Kraków is one of Poland’s largest and oldest cities, with over 200,000 older people calling the city home. Anna Okońska-Walkowicz, the city’s Plenipotentiary on Senior Policy, has been instrumental in transforming Kraków to be an age-friendly city, where physical, social, and policy environments have been designed as much as possible to amplify older people’s voices and enable them to continue being and doing what they value for as long as possible.
Core to her work has been the establishment and utilisation of a formal Senior’s Council for the city of Kraków, where older citizens’ needs and perspectives can be heard and amplified to the highest levels of local government. Open to all older residents over the age of 60 living in the city, the Kraków Senior’s Council enabled the development of essential services such as the city’s first Senior Centre run entirely by older volunteers.
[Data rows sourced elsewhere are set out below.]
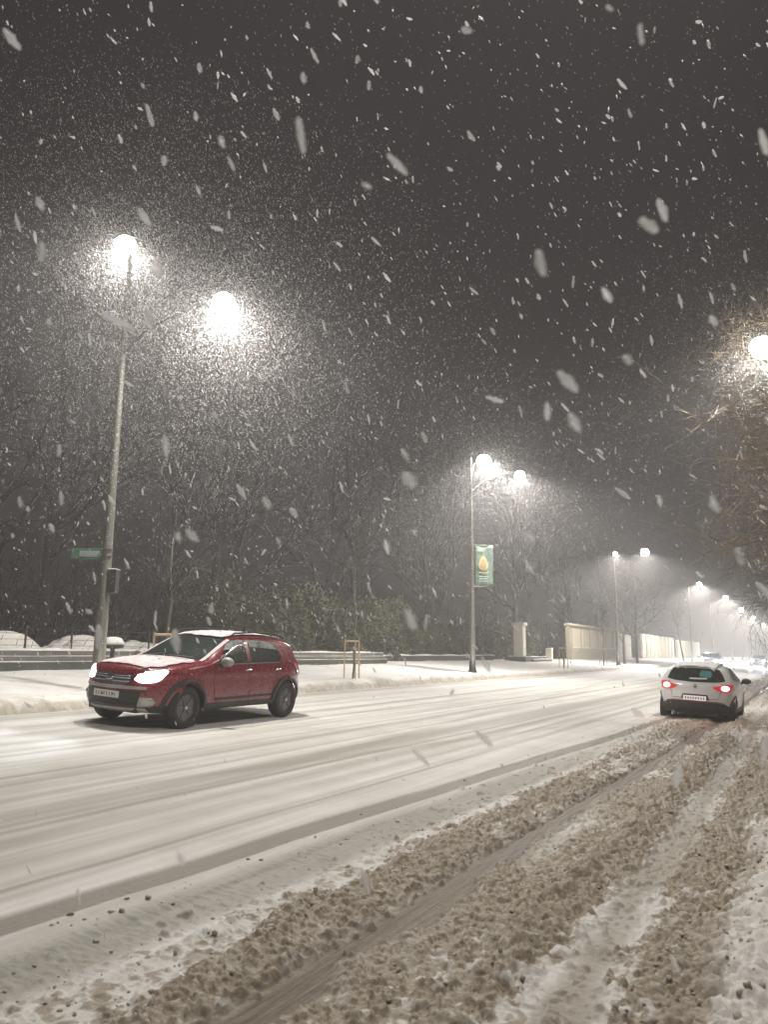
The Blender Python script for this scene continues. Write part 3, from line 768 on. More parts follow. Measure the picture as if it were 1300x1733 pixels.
leafy('shrub', 'dark evergreen bush right of the gate pillar', 'shrub', -22.0, -19.6, 53, 64, 1.0, 3.4, 22000, 6)
def thicket(name, label, x, y0, y1, hgt, n, seed):
    rnd = random.Random(seed); segs = []
    for k in range(n):
        p = Vector((x+rnd.gauss(0, .8), rnd.uniform(y0, y1), .95)); d = Vector((rnd.gauss(0, .25), rnd.gauss(0, .25), 1)).normalized(); L = hgt*rnd.uniform(.5, 1.1)
        q = p
        for i in range(4):
            d = (d+Vector((rnd.gauss(0, .2), rnd.gauss(0, .2), 0))).normalized(); e = q+d*L/4
            segs.append((tuple(q), tuple(e), .018*(1-i*.2), .018*(.8-i*.2)))
            for j in range(4):
                b = q.lerp(e, rnd.random()); dd = (d+Vector((rnd.gauss(0, .8), rnd.gauss(0, .8), rnd.gauss(0, .5)))).normalized(); segs.append((tuple(b), tuple(b+dd*rnd.uniform(.25, .7)), .007, .003))
            q = e
    o = prisms(name, segs, M_bark('undergrowth_bark', (.020, .016, .014), 0.), None); tag(o, label, 'thicket', kind='stuff')
thicket('undergrowth', 'dense bare undergrowth of thin stems filling the dark park behind the wall', -22, 5, 130, 3.8, 3400, 81)

# ------------------------------------------------------------------ cars
def catmull(P, step):
    out = []
    P = [P[0]]+list(P)+[P[-1]]
    for i in range(1, len(P)-2):
        p0, p1, p2, p3 = (np.array(q, float) for q in P[i-1:i+3])
        n = max(2, int(np.linalg.norm(p2-p1)/step))
        for k in range(n):
            t_ = k/n
            out.append(.5*((2*p1)+(-p0+p2)*t_+(2*p0-5*p1+4*p2-p3)*t_**2+(-p0+3*p1-3*p2+p3)*t_**3))
    out.append(np.array(P[-1], float)); return np.array(out)
def sst(a, b, v): t_ = min(1, max(0, (v-a)/(b-a))); return t_*t_*(3-2*t_)
def fill2d(poly, step, jitter=0):
    xs_ = [p[0] for p in poly]; ys_ = [p[1] for p in poly]
    pb = []
    for a, b in zip(poly, list(poly[1:])+[poly[0]]):
        L = math.hypot(b[0]-a[0], b[1]-a[1]); n = max(1, int(round(L/step)))
        for k in range(n): pb.append((a[0]+(b[0]-a[0])*k/n, a[1]+(b[1]-a[1])*k/n))
    def inside(x, y):
        c_ = False; j = len(pb)-1
        for i in range(len(pb)):
            if (pb[i][1] > y) != (pb[j][1] > y) and x < (pb[j][0]-pb[i][0])*(y-pb[i][1])/(pb[j][1]-pb[i][1])+pb[i][0]: c_ = not c_
            j = i
        return c_
    B = np.array(pb); pts = list(pb)
    for x in np.arange(min(xs_)+step*.5, max(xs_), step):
        for y in np.arange(min(ys_)+step*.5, max(ys_), step):
            if inside(x, y) and np.min((B[:, 0]-x)**2+(B[:, 1]-y)**2) > (step*.5)**2: pts.append((float(x), float(y)))
    n = len(pb)
    r = delaunay_2d_cdt([Vector(p) for p in pts], [(i, (i+1) % n) for i in range(n)], [list(range(n))], 1, 1e-6)
    return [tuple(v) for v in r[0]], [tuple(f) for f in r[2]]

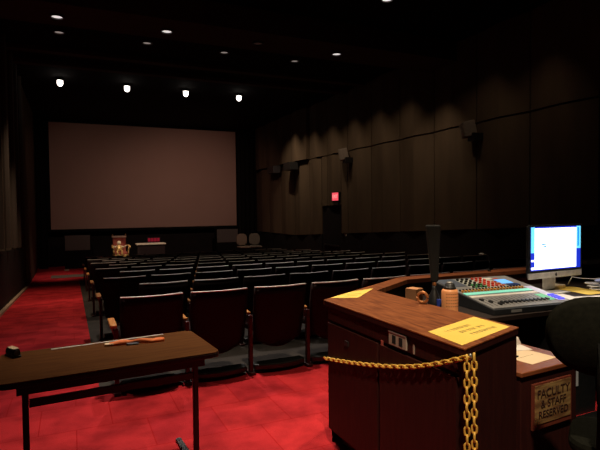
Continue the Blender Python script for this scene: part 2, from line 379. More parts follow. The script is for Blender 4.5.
tag(obj('emergency_light', B(XR-.1, XR+.02, 15.15, 15.5, 1.725, 1.83), BLACK, bevel=.01), 'small black box between the exit sign and the door head', 'box')
tag(obj('light_switch', B(XR-.02, XR+.065, 14.72, 14.86, .68, .86), mat('switch_white', (.5, .46, .4))), 'small pale switch plate beside the exit door', 'switch')
t = thing('fire_alarm_pull', 'tiny dark red alarm pull on the wall beside the exit door', 'alarm', (XR-.02, 14.9, 1.28))
obj('case', B(-.03, .03, -.05, .05, -.09, .09), mat('dull_red', (.14, .01, .012)), t, bevel=.01); obj('handle', B(-.045, -.03, -.03, .03, -.03, .0), BLACK, t)

# ------------------------------------------------------------------ things on the stage
def throne():
    t = thing('throne_chair', 'ornate gilded armchair with red velvet back standing on the stage', 'chair', (1.72, 20.9, SZ), math.radians(4)); t.scale = (.9, .9, .93)
    obj('backrest', B(-.27, .27, .18, .25, .38, 1.06), REDVELVET, t, bevel=.02)
    obj('top_rail', B(-.30, .30, .17, .27, 1.06, 1.13), PALE, t, bevel=.015)
    obj('seat', B(-.26, .26, -.28, .18, .36, .48), REDVELVET, t, bevel=.03)
    obj('seat_rail', B(-.28, .28, -.30, .18, .27, .36), GOLD, t, bevel=.01)
    for s in (-1, 1):
        bm = MBM(); tube(bm, [(s*.30, .2, .72), (s*.32, 0, .74), (s*.34, -.25, .72), (s*.35, -.34, .67), (s*.34, -.35, .62)], [.03, .035, .04, .045, .03], 10)
        tube(bm, [(s*.33, -.28, .70), (s*.31, -.25, .55), (s*.29, -.27, .36)], [.03, .04, .035], 10)
        obj('armrest', bm, GOLD, t, smooth=True)
        for y in (-.26, .2):
            bm = MBM(); tube(bm, [(s*.26, y, .34), (s*.27, y, .2), (s*.25, y, .06), (s*.27, y, 0)], [.04, .03, .025, .04], 10); obj('leg', bm, GOLD, t, smooth=True)
    for s in (-1, 1):
        bm = MBM(); lathe(bm, [(.005, 0), (.03, .02), (.035, .05), (.02, .08), (.005, .1)], (s*.27, .22, 1.125), 10); obj('finial', bm, GOLD, t, smooth=True)
throne()
t = thing('seated_figurine', 'pale round-headed golden figurine sitting in the gilded armchair', 'figurine', (1.68, 20.87, SZ+.448)); t.scale = (.92, .92, .92)
bm = MBM(); lathe(bm, [(.02, 0), (.13, .02), (.15, .1), (.10, .22), (.05, .27), (.04, .30)], seg=14); obj('body', bm, GOLD, t, smooth=True)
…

Anna Okońska-Walkowicz has also been instrumental for the coordination and implementation of the PASIOS Programme (a programme for promoting the integration and active engagement of older persons), which first ran from 2015 to 2020 and has since been renewed for 2020 to 2025. The programme represents the Kraków government’s commitment to finance activities aimed at supporting the city’s older residents, implemented through the establishment of formal centres. Through these centres, older people can participate in various education, integration, social, cultural, and health-promoting activities for free.
While Kraków had been active in supporting its older citizens in the past, this was limited to much-needed yet narrowly scoped social assistance programmes. Anna Okońska-Walkowicz has changed the way Kraków enables its older residents to thrive by first changing the way older age is thought of – away from stereotypes, and towards a view of later life as an active stage full of potential and opportunities to contribute.